InterSpeech 2021

A Psychology-Driven Computational Analysis of Political Interviews
(3 minutes introduction)

Darren Cook (University of Liverpool, UK), Miri Zilka (University of Sussex, UK), Simon Maskell (University of Liverpool, UK), Laurence Alison (University of Liverpool, UK)
Can an interviewer influence the cooperativeness of an interviewee? The role of an interviewer in actualising a successful interview is an active field of social psychological research. A large-scale analysis of interviews, however, typically involves time-exorbitant manual tasks and considerable human effort. Despite recent advances in computational fields, many automated methods continue to rely on manually labelled training data to establish ground-truth. This reliance obscures explainability and hinders the mobility of analysis between applications. In this work, we introduce a cross-disciplinary approach to analysing interviewer efficacy.
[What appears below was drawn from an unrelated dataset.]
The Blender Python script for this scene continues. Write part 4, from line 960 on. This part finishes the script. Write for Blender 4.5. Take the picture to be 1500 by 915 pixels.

We suggest computational success measures as a transparent, automated, and reproducible alternative for pre-labelled data. We validate these measures with a small-scale study with human-responders. To study the interviewer’s influence on the interviewee we utilise features informed by social psychological theory to predict interview quality based on the interviewer’s linguistic behaviour. Our psychologically informed model significantly outperforms a bag-of-words model, demonstrating the strength of a cross-disciplinary approach toward the analysis of conversational data at scale.